Le programme artistique du premier semestre 2020, tout juste publié sous le libellé « Fragmenter le monde », ravivera-t-il la flamme ? On a d’abord envie d’y croire : une exposition conçue avec le Mathaf de Doha (Qatar) réunissant des artistes passionnants comme John Akomfrah, Amal Kenawy, Raqs Media Collective et Younès Rahmoun, un focus précieux sur une artiste singulière, Libia Posada, résidente du prix SAM, sans oublier une exposition sur la scène africaine dont l’intitulé « Ubuntu » – « Je suis parce que nous sommes » en bantou – résonne avec l’air du temps collectif et fédérateur. Tout cela est prometteur.

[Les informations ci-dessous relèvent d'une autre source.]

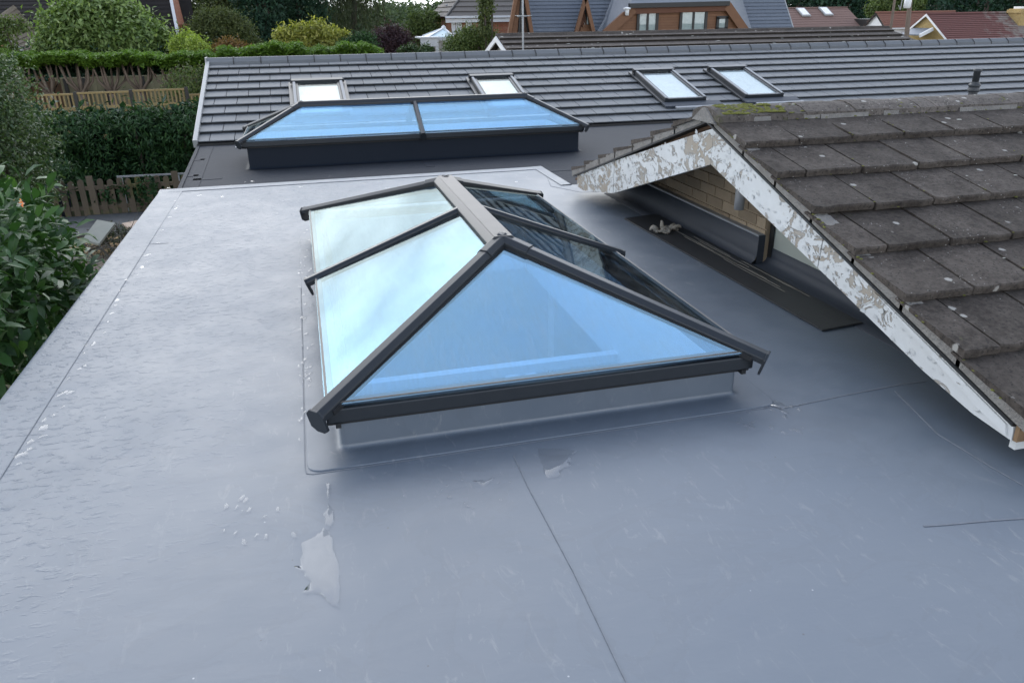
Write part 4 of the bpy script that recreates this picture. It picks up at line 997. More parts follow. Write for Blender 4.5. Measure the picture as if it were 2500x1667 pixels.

Les Cent-Jours d’Emma Lavigne, la nouvelle présidente, auraient donc été mis à profit pour relancer une machine qui commençait à tourner à vide ? À bien y regarder pourtant, le doute nous gagne à nouveau car, dans la continuité avec le passé, la saison qui s’annonce au Palais de Tokyo sera directement inspirée par les partenaires – par exemple un prix des Amis a-t-il vraiment encore une raison d'être ? – plutôt que par l’équipe de la maison. Sans insulter l’avenir, convenons que le centre d’art public abandonnera encore, de facto, la responsabilité de choisir ce qui est « effervescent, précurseur et festif ». À quoi sert de désigner une direction, légitime pour recruter de nouveaux commissaires, si ce n’est pour affirmer une pensée autonome, singulière, originale. Bref, une identité, indépendante de la contrainte d’occuper 22 000 m2.

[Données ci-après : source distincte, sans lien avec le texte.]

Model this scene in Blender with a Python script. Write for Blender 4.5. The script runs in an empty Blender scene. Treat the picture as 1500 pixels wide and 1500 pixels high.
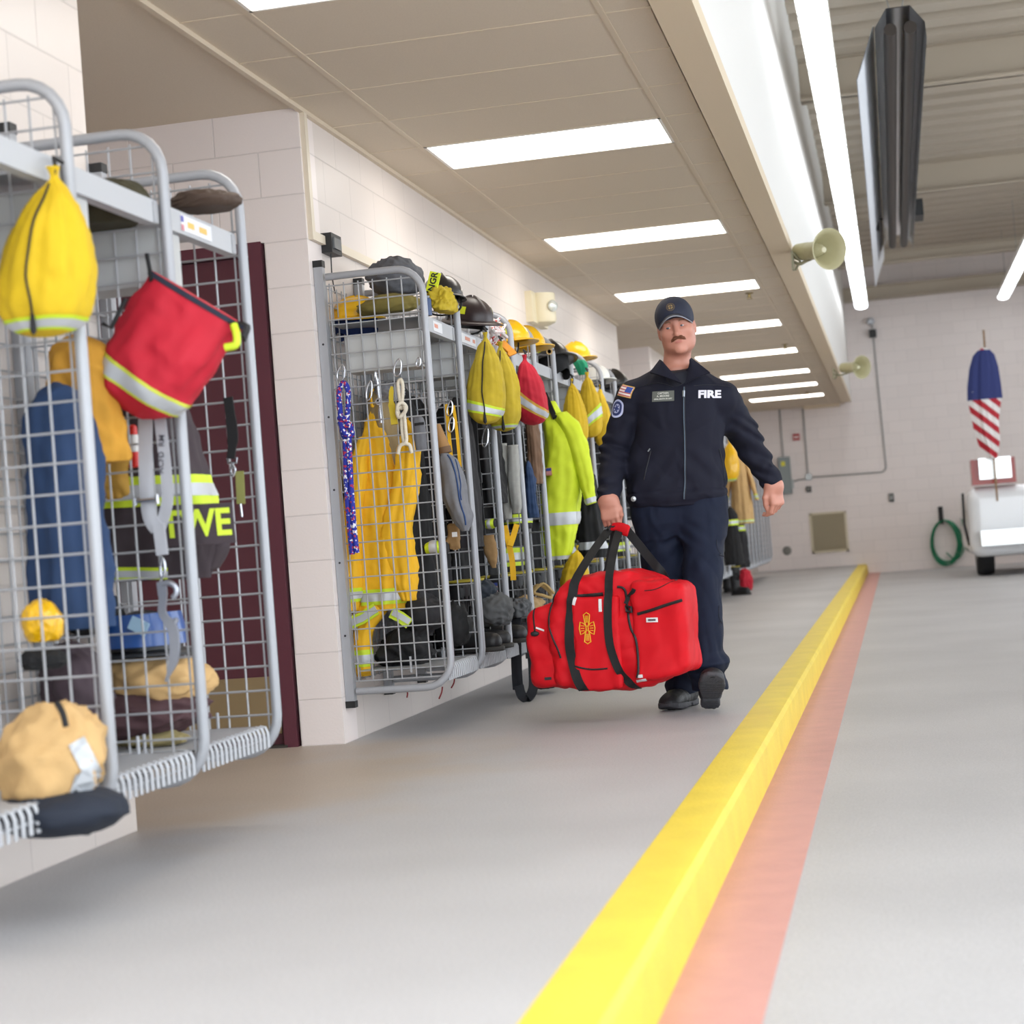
import bpy, bmesh, math, random
import numpy as np
from mathutils import Vector, Matrix
from mathutils.bvhtree import BVHTree
S = bpy.context.scene
COL = S.collection
PI = math.pi
A = np.array

# ---------------------------------------------------------------- materials
def lin(h):
    if isinstance(h, str):
        c = [int(h[i:i+2], 16) / 255 for i in (0, 2, 4)]
    else:
        c = list(h)
    return [x / 12.92 if x <= .04045 else ((x + .055) / 1.055) ** 2.4 for x in c]

MATS = {}
def mat(name, col, rough=.6, metal=0., var=0., vscale=8., bump=0., bscale=60., weave=0., wscale=900., sheen=0., spec=.5, coat=0., crease=0., cscale=7.):
    """A principled surface with soft tone variation and a noise or weave relief."""
    if name in MATS:
        return MATS[name]
    m = bpy.data.materials.new(name); m.use_nodes = True
    nt = m.node_tree; N = nt.nodes; L = nt.links
    b = N['Principled BSDF']
    c = lin(col)
    b.inputs['Base Color'].default_value = (*c, 1)
    b.inputs['Roughness'].default_value = rough
    b.inputs['Metallic'].default_value = metal
    b.inputs['Specular IOR Level'].default_value = spec
    if sheen: b.inputs['Sheen Weight'].default_value = sheen
    if coat: b.inputs['Coat Weight'].default_value = coat
    tc = N.new('ShaderNodeTexCoord')
    if var:
        n = N.new('ShaderNodeTexNoise'); n.inputs['Scale'].default_value = vscale; n.inputs['Detail'].default_value = 5
        L.new(tc.outputs['Object'], n.inputs['Vector'])
        mx = N.new('ShaderNodeMix'); mx.data_type = 'RGBA'
        L.new(n.outputs['Fac'], mx.inputs['Factor'])
        mx.inputs['A'].default_value = (*[x * (1 - var) for x in c], 1)
        mx.inputs['B'].default_value = (*[min(1, x * (1 + var)) for x in c], 1)
        L.new(mx.outputs['Result'], b.inputs['Base Color'])
    if bump or weave:
        n = N.new('ShaderNodeTexNoise'); n.inputs['Scale'].default_value = bscale if bump else wscale
        n.inputs['Detail'].default_value = 4
        L.new(tc.outputs['Object'], n.inputs['Vector'])
        bp = N.new('ShaderNodeBump'); bp.inputs['Strength'].default_value = bump or weave
        bp.inputs['Distance'].default_value = .01 if bump else .002
        L.new(n.outputs['Fac'], bp.inputs['Height'])
        L.new(bp.outputs['Normal'], b.inputs['Normal'])
    if weave and not crease: crease = .75
    if crease:
        n = N.new('ShaderNodeTexNoise'); n.noise_type = 'RIDGED_MULTIFRACTAL'; n.inputs['Scale'].default_value = cscale; n.inputs['Detail'].default_value = 2.5; n.inputs['Distortion'].default_value = .6
        mp = N.new('ShaderNodeMapping'); mp.inputs['Scale'].default_value = (1, 1, .6); L.new(tc.outputs['Object'], mp.inputs['Vector']); L.new(mp.outputs['Vector'], n.inputs['Vector'])
        b2 = N.new('ShaderNodeBump'); b2.inputs['Strength'].default_value = crease; b2.inputs['Distance'].default_value = .03
        L.new(n.outputs['Fac'], b2.inputs['Height'])
        src = b.inputs['Normal'].links[0].from_socket if b.inputs['Normal'].is_linked else None
        if src: L.new(src, b2.inputs['Normal'])
        L.new(b2.outputs['Normal'], b.inputs['Normal'])
    MATS[name] = m
    return m

def emis(name, col, strength):
    m = bpy.data.materials.new(name); m.use_nodes = True
    nt = m.node_tree; nt.nodes.remove(nt.nodes['Principled BSDF'])
    e = nt.nodes.new('ShaderNodeEmission'); e.inputs['Color'].default_value = (*col, 1); e.inputs['Strength'].default_value = strength
    nt.links.new(e.outputs[0], nt.nodes['Material Output'].inputs[0])
    return m

def block_mat(name, col, axis, c2=None):
    """Painted concrete block, courses 0.203 m, drawn in metres along the wall."""
    m = bpy.data.materials.new(name); m.use_nodes = True
    nt = m.node_tree; N = nt.nodes; L = nt.links; b = N['Principled BSDF']
    b.inputs['Roughness'].default_value = .42
    g = N.new('ShaderNodeNewGeometry'); sp = N.new('ShaderNodeSeparateXYZ'); cb = N.new('ShaderNodeCombineXYZ')
    L.new(g.outputs['Position'], sp.inputs[0]); L.new(sp.outputs[axis], cb.inputs[0]); L.new(sp.outputs[2], cb.inputs[1])
    br = N.new('ShaderNodeTexBrick'); br.inputs['Scale'].default_value = 1; br.inputs['Brick Width'].default_value = .406
    br.inputs['Row Height'].default_value = .2032; br.inputs['Mortar Size'].default_value = .0045; br.inputs['Mortar Smooth'].default_value = .6
    c = lin(col)
    br.inputs['Color1'].default_value = (*c, 1); br.inputs['Color2'].default_value = (*[x * .965 for x in c], 1)
    br.inputs['Mortar'].default_value = (*[x * .84 for x in c], 1)
    L.new(cb.outputs[0], br.inputs['Vector'])
    L.new(br.outputs['Color'], b.inputs['Base Color'])
    n = N.new('ShaderNodeTexNoise'); n.inputs['Scale'].default_value = 90; n.inputs['Detail'].default_value = 4
    L.new(g.outputs['Position'], n.inputs['Vector'])
    ma = N.new('ShaderNodeMath'); ma.operation = 'MULTIPLY_ADD'; ma.inputs[1].default_value = .25
    iv = N.new('ShaderNodeMath'); iv.operation = 'SUBTRACT'; iv.inputs[0].default_value = 1
    L.new(br.outputs['Fac'], iv.inputs[1]); L.new(n.outputs['Fac'], ma.inputs[0]); L.new(iv.outputs[0], ma.inputs[2])
    bp = N.new('ShaderNodeBump'); bp.inputs['Strength'].default_value = .35; bp.inputs['Distance'].default_value = .006
    L.new(ma.outputs[0], bp.inputs['Height']); L.new(bp.outputs['Normal'], b.inputs['Normal'])
    return m

# ---------------------------------------------------------------- object helpers
OFF = {}
def prop(o, label=None, cat=None, group=None, kind=None):
    for k, v in (('label', label), ('category', cat), ('group', group), ('kind', kind)):
        if v: o[k] = v
    return o

def thing(name, label, cat, loc=(0, 0, 0), group=None):
    o = bpy.data.objects.new(name, None); COL.objects.link(o)
    o.location = loc; o.empty_display_size = .05
    OFF[o] = Vector(loc)
    return prop(o, label, cat, group)

def link_mesh(name, verts, faces, m, parent=None, smooth=True, angle=.8, label=None):
    me = bpy.data.meshes.new(name)
    off = OFF.get(parent, Vector((0, 0, 0)))
    v = np.asarray(verts, dtype=np.float64).reshape(-1, 3) - A(off)
    me.from_pydata(v.tolist(), [], [list(map(int, f)) for f in faces] if not isinstance(faces, np.ndarray) else faces.tolist())
    me.update()
    if smooth and len(me.polygons):
        me.polygons.foreach_set('use_smooth', [True] * len(me.polygons))
        if angle: me.set_sharp_from_angle(angle=angle)
    if m: me.materials.append(m)
    o = bpy.data.objects.new(name, me); COL.objects.link(o)
    if parent: o.parent = parent
    OFF[o] = off
    if label: o['label'] = label
    return o

def dup(root, loc, rotz=None, label=None, group=None):
    r = root.copy(); COL.objects.link(r); r.location = loc
    if rotz is not None: r.rotation_euler = (0, 0, rotz)
    if label: r['label'] = label
    if group: r['group'] = group
    for ch in list(root.children):
        c = ch.copy(); COL.objects.link(c); c.parent = r
        for g in list(ch.children):
            d = g.copy(); COL.objects.link(d); d.parent = c
    return r

def frame_of(d, up=(0, 0, 1)):
    d = Vector(d).normalized(); u = Vector(up)
    if abs(d.dot(u)) > .98: u = Vector((0, 1, 0)) if abs(d.y) < .9 else Vector((1, 0, 0))
    x = u.cross(d).normalized(); y = d.cross(x).normalized()
    return x, y, d

def smooth_path(pts, n=8, closed=False):
    """Catmull-Rom through the points."""
    p = [Vector(q) for q in pts]; out = []
    k = len(p)
    rng = range(k if closed else k - 1)
    for i in rng:
        g = (lambda j: p[j % k]) if closed else (lambda j: p[min(max(j, 0), k - 1)])
        a, b, c, d = g(i - 1), g(i), g(i + 1), g(i + 2)
        for j in range(n):
            t = j / n
            out.append(.5 * ((2 * b) + (c - a) * t + (2 * a - 5 * b + 4 * c - d) * t * t + (3 * b - a - 3 * c + d) * t ** 3))
    if not closed: out.append(p[-1])
    return out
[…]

Emma Lavigne, qui a posé sa marque avec brio au Centre Pompidou-Metz, réclame du temps et de l’empathie. Elle-même fait preuve de cette bienveillance à l’égard des Amis du Palais de Tokyo, faisant mine d’ignorer que le renouvellement du bureau et l’élection du président se sont soldés par la victoire des représentants du canal historique contre des nouvelles têtes. Ces outsiders prétendaient imposer l’ouverture du Palais vers d’autres sphères de la société – la quête de « l’enthousiasme », difficile mais indispensable, devra se passer d’eux.